The Game: As a small blue spherical creature whose sole sensory organs consist of two eyes, two antennae and an enormous mouth, you are on a mission to eat twelve dots which are floating around a small maze. Pursuing you are three multicolored jellyfish-like horrors who will gobble you up on contact. (North American Philips, 1981)
Memories: K.C. Munchkin!, for its similarities to Pac-Man, actually got Magnavox sued…by Atari! Huh? Follow me: Bally/Midway were, at the time, the U.S. copyright holders of the concept and code for the arcade Pac-Man…should they not have filed that suit rather than Atari, which was still fuming over the richly-deserved flood of negative reviews for its horrible Atari 2600 Pac-Man adaptation?

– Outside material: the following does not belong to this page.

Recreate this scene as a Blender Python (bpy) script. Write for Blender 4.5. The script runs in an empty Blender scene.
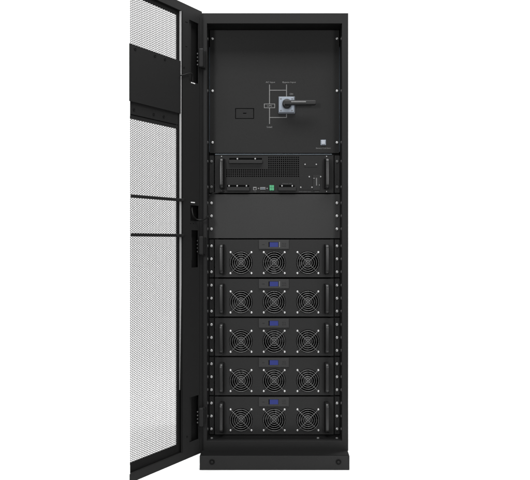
import bpy, bmesh, math, random
from mathutils import Matrix, Vector
random.seed(7)
sc = bpy.context.scene
COL = sc.collection
PI = math.pi

# ------------------------------------------------------------------ camera numbers (metres / photo pixels)
CX, CY, F, D, CZ = 274.5, 242.0, 693.7, 2.82, 0.9055
def PX(px, Y): return (px - CX) * (D + Y) / F
def PZ(py, Y): return CZ + (CY - py) * (D + Y) / F

cam_d = bpy.data.cameras.new('camera')
cam = bpy.data.objects.new('camera', cam_d)
COL.objects.link(cam)
cam.location = (0, -D, CZ)
cam.rotation_euler = (PI / 2, 0, 0)
cam_d.sensor_fit = 'HORIZONTAL'
cam_d.sensor_width = 36
cam_d.lens = F / 530 * 36
cam_d.shift_x = -(CX - 265) / 530
cam_d.shift_y = (CY - 240) / 530
cam_d.clip_start, cam_d.clip_end = 0.05, 200
sc.camera = cam

# ------------------------------------------------------------------ materials
def new_mat(name):
    m = bpy.data.materials.new(name); m.use_nodes = True
    nt = m.node_tree
    return m, nt, nt.nodes['Principled BSDF']

def coat(name, col, rough=0.55, spec=0.3, grain=0.25, bump=0.15, metal=0.0, scale=420):
    """painted / plated surface with fine grain and a broad faint unevenness"""
    m, nt, p = new_mat(name)
    N = nt.nodes
    tc = N.new('ShaderNodeTexCoord')
    n1 = N.new('ShaderNodeTexNoise'); n1.inputs['Scale'].default_value = scale; n1.inputs['Detail'].default_value = 3
    n2 = N.new('ShaderNodeTexNoise'); n2.inputs['Scale'].default_value = 5; n2.inputs['Detail'].default_value = 4
    nt.links.new(tc.outputs['Object'], n1.inputs['Vector'])
    nt.links.new(tc.outputs['Object'], n2.inputs['Vector'])
    r = N.new('ShaderNodeValToRGB')
    r.color_ramp.elements[0].position, r.color_ramp.elements[1].position = 0.3, 0.7
    lo = [c * (1 - grain) for c in col] + [1]; hi = [c * (1 + grain) for c in col] + [1]
    r.color_ramp.elements[0].color = lo; r.color_ramp.elements[1].color = hi
    nt.links.new(n1.outputs['Fac'], r.inputs['Fac'])
    nt.links.new(r.outputs['Color'], p.inputs['Base Color'])
    mr = N.new('ShaderNodeMapRange')
    mr.inputs['To Min'].default_value = max(0.05, rough - 0.08); mr.inputs['To Max'].default_value = rough + 0.08
    nt.links.new(n2.outputs['Fac'], mr.inputs['Value'])
    nt.links.new(mr.outputs['Result'], p.inputs['Roughness'])
    p.inputs['Specular IOR Level'].default_value = spec
    p.inputs['Metallic'].default_value = metal
    if bump:
        b = N.new('ShaderNodeBump'); b.inputs['Strength'].default_value = bump; b.inputs['Distance'].default_value = 0.0006
        nt.links.new(n1.outputs['Fac'], b.inputs['Height'])
        nt.links.new(b.outputs['Normal'], p.inputs['Normal'])
    return m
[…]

Oh well. The short version of the story is that Magnavox lost. K.C. Munchkin! was far too similar to Pac-Man, and it’s pretty obvious just by looking. It is a great game, though! Personally, I think K.C. bears less resemblance to its inspiration than does UFO!, but that’s academic.
Honestly, Atari’s dismal failure to derive a playable version of Pac-Man for its own game engine likely had more to do with the lawsuit than any similarities – the underdogs in the home video game market kicked Atari’s butt in a big way. K.C. offers a variety of different mazes, plus mazes that become invisible (and damn near un-negotiable!) the moment you make a move. Add to that user-programmable mazes and superior play to Atari’s Pac-dud, and this game may well have sold more Odyssey machines than anything else. And despite the legal hassles, there was a nifty sequel.